Odell Beckham Jr. signed a one-year, no-guaranteed-money deal with the New York Giants on June 1 – and Charlotte Carroll of The Athletic is already putting him on the 53-man roster. That prediction carries weight because Carroll covers this team daily and framed the signing as a legitimate roster move, not a ceremonial farewell tour. This is not a camp body situation. This is a beat reporter with inside access drawing a direct line from front-office intent to final cuts.
What Carroll Actually Said
Carroll published her full 53-man roster projection Tuesday, slotting Beckham alongside Darnell Mooney, Calvin Austin III, Malik Nabers, Malachi Fields, and Darius Slayton as the six wideouts who survive training camp. The projection effectively ends the conversation about whether the Giants brought Beckham in purely to mentor younger receivers before releasing him.
“I don’t believe the Giants re-signed Beckham without seeing a path to a roster spot. He’s obviously not what he once was, but he didn’t look washed-up this spring.”
That quote from Carroll is the analytical anchor here. It distinguishes between what the Giants publicly signaled and what her reporting suggests the organization privately intends. Beat reporters with genuine front-office access do not write sentences like that casually.
The Injury History Is the Real Story
Beckham is 33 years old and has played just 23 games over the past four seasons. He sat out 2022 entirely after tearing his ACL in Super Bowl LVI, then missed all of 2025 while serving a six-game PED suspension as a free agent – a suspension that has already been fully served and carries no games owed. His 2024 stint with the Miami Dolphins produced nine catches for 55 yards across nine games, which is the number skeptics keep citing.

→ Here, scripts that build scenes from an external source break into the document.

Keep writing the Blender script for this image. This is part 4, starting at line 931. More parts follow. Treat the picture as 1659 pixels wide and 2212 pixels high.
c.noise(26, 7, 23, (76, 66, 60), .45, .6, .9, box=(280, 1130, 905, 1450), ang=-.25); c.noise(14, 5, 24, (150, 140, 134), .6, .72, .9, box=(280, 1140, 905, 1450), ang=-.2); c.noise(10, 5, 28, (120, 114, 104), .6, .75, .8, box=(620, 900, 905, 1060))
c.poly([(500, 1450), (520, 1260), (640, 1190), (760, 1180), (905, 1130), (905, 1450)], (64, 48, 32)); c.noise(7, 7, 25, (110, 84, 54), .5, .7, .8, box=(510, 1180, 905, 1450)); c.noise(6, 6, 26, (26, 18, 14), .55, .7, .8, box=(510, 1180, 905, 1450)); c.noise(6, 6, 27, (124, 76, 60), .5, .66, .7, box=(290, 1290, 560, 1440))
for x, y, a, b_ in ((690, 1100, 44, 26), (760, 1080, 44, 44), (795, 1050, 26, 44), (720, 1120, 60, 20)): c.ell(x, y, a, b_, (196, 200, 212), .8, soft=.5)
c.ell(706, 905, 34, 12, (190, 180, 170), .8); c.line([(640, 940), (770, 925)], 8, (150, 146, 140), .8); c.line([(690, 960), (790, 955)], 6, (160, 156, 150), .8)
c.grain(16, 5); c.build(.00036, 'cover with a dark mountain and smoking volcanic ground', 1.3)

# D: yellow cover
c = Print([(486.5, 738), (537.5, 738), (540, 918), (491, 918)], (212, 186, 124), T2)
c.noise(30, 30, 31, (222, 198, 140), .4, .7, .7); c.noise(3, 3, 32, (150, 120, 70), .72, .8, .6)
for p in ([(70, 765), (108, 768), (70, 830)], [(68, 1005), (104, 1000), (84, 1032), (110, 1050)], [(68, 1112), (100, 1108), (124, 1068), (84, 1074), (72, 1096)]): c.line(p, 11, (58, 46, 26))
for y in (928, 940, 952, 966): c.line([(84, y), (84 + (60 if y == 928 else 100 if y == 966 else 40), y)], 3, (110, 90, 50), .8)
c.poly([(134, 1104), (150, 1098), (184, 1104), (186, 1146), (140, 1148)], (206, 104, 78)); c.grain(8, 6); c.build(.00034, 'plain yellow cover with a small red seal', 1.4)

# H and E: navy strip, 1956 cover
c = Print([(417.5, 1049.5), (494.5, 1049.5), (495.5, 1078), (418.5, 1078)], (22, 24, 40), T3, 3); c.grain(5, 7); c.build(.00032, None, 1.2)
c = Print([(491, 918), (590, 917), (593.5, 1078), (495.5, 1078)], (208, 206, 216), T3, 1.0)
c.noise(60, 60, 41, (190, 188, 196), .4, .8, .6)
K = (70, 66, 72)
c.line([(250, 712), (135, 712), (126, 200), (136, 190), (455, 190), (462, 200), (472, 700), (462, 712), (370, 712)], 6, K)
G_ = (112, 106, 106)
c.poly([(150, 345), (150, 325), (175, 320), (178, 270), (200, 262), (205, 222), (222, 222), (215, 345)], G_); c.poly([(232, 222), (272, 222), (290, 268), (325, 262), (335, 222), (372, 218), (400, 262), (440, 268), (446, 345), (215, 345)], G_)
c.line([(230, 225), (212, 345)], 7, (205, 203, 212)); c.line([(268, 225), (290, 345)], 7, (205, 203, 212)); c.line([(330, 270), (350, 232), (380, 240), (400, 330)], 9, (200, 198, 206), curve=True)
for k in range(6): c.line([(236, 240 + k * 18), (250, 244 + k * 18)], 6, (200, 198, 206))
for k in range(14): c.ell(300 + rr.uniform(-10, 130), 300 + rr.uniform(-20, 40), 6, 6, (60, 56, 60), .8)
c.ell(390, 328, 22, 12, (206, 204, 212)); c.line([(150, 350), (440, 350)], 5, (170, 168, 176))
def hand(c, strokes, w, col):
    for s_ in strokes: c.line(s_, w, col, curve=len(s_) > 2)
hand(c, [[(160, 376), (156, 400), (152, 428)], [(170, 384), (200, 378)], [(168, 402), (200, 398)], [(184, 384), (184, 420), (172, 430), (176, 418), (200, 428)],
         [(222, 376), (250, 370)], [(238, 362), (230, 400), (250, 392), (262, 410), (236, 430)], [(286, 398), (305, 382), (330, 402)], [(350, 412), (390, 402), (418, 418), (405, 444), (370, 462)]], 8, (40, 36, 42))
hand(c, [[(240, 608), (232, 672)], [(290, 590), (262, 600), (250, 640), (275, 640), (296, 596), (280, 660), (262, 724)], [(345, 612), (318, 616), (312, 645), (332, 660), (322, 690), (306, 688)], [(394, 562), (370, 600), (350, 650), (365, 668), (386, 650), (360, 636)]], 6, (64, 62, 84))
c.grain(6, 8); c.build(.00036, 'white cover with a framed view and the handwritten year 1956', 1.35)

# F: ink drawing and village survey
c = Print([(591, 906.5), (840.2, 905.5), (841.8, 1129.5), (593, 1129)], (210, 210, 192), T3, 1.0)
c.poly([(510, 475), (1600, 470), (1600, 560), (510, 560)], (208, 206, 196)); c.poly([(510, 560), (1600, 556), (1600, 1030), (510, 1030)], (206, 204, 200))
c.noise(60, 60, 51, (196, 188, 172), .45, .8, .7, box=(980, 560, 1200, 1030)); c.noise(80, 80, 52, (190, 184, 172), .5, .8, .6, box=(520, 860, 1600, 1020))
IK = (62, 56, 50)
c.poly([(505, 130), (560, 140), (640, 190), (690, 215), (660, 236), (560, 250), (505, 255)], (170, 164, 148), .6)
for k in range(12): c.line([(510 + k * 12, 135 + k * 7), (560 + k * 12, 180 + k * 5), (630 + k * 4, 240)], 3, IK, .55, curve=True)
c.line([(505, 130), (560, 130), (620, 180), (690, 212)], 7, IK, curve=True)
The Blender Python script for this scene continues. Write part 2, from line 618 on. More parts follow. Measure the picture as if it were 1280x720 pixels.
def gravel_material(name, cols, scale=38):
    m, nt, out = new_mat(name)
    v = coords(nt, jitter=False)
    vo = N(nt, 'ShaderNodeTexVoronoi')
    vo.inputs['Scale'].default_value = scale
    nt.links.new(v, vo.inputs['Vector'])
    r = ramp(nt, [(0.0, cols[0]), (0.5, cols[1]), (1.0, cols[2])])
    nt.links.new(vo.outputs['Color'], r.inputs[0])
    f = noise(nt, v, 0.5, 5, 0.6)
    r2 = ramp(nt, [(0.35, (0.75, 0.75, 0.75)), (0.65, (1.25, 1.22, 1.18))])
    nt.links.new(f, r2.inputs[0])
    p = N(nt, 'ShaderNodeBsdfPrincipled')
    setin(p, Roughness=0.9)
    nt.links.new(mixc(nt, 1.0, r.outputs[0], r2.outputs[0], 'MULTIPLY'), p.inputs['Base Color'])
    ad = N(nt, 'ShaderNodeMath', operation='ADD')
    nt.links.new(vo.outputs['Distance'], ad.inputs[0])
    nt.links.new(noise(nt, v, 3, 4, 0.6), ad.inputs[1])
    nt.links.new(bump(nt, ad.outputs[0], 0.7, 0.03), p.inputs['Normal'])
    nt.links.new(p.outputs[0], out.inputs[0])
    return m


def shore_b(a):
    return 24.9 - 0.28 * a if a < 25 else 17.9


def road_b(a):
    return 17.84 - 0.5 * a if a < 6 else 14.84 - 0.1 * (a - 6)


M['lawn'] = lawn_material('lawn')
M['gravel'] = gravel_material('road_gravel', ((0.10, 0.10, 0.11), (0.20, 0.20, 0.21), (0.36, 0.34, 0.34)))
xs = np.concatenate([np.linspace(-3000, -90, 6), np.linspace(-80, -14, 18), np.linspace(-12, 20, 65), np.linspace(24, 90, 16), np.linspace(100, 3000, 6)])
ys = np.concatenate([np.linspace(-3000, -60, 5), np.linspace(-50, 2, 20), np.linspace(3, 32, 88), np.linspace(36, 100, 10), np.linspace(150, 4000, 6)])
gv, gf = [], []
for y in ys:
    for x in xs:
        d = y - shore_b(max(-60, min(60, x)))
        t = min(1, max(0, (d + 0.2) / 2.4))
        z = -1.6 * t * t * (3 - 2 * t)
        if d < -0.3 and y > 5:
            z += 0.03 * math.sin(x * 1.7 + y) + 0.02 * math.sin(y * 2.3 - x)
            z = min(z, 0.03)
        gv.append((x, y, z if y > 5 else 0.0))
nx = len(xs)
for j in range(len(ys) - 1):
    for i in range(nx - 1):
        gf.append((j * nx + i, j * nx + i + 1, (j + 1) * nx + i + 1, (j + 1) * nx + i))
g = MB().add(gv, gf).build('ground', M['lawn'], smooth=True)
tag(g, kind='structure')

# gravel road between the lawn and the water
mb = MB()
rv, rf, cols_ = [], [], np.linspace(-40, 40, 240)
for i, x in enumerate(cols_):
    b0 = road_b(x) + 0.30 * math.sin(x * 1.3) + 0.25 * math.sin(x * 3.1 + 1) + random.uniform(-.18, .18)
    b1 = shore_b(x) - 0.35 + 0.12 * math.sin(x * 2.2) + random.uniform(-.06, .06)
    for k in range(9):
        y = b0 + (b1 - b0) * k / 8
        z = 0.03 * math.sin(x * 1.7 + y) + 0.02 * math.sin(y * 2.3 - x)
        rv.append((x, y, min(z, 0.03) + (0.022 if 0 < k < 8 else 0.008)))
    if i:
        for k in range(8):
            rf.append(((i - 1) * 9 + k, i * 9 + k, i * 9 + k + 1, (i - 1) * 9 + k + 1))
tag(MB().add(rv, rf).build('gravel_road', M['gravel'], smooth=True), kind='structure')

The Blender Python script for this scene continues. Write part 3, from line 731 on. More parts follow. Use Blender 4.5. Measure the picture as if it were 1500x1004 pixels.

The counter-data point: during his 2023 season with the Baltimore Ravens under current Giants coach John Harbaugh, Beckham averaged 16.1 yards per catch – his highest mark since 2015. That version of Beckham existed under Harbaugh‘s system. That familiarity is exactly why the Giants targeted him. The probability that Harbaugh signs a receiver he coached for a full season and then cuts him before Week 1 sits somewhere around 25/75 against.
The real variable is health during a rigorous training camp, as Carroll noted. Beckham has soft-tissue history alongside the ACL, and a single setback in August changes every calculation that follows. The Giants’ training camp picture already includes Gunner Olszewski tearing his Achilles during OTAs, which accelerates the need for proven contributors at the position.
Who Gets Cut to Make Room
Carroll‘s projection makes the roster math explicit. Jalin Hyatt – the 2022 Biletnikoff Award winner and a 2023 third-round pick – is the most notable casualty. Three seasons, 36 catches, 470 yards, zero regular-season touchdowns. The Giants loaded the room with veterans on minimum deals and Hyatt simply has not produced enough to hold off the new arrivals.
Isaiah Hodgins and Beaux Collins also appear in Carroll‘s projected cut list. Hodgins has 66 catches for 708 yards over four Giants seasons on a low-money one-year deal. Collins, an undrafted free agent from Notre Dame, had two catches last season. Neither profile survives a room that now includes Mooney, Austin III, JuJu Smith-Schuster, Braxton Berrios, and Xavier Gipson.
The open question is whether the Giants carry seven wideouts and use Berrios or Gipson to replace Olszewski at punt returner. That depth-chart decision could flip one roster spot and alter the final cut calculus entirely.
The Verdict on OBJ’s Odds
The probability framing here is 65/35 in favor of Beckham making the roster – driven by Harbaugh‘s documented belief in him, the minimal financial downside of keeping him, and Carroll‘s insider-sourced confidence. The 35 percent against is entirely a health question. A clean training camp puts him on the 53-man roster. A soft-tissue setback – even a minor one – and the math inverts fast.
Beckham‘s contract pays roughly $1.3 million total with a $1.075 million cap hit, almost all of which is earned only if he makes the team. This is not a nostalgic gesture from the Giants. It is a calculated low-risk bet on a receiver who looked functional this spring and has a direct relationship with the head coach. Fantasy managers and bettors tracking Giants receiver value should monitor his camp availability closely – early camp developments in East Rutherford will tell the story before August does.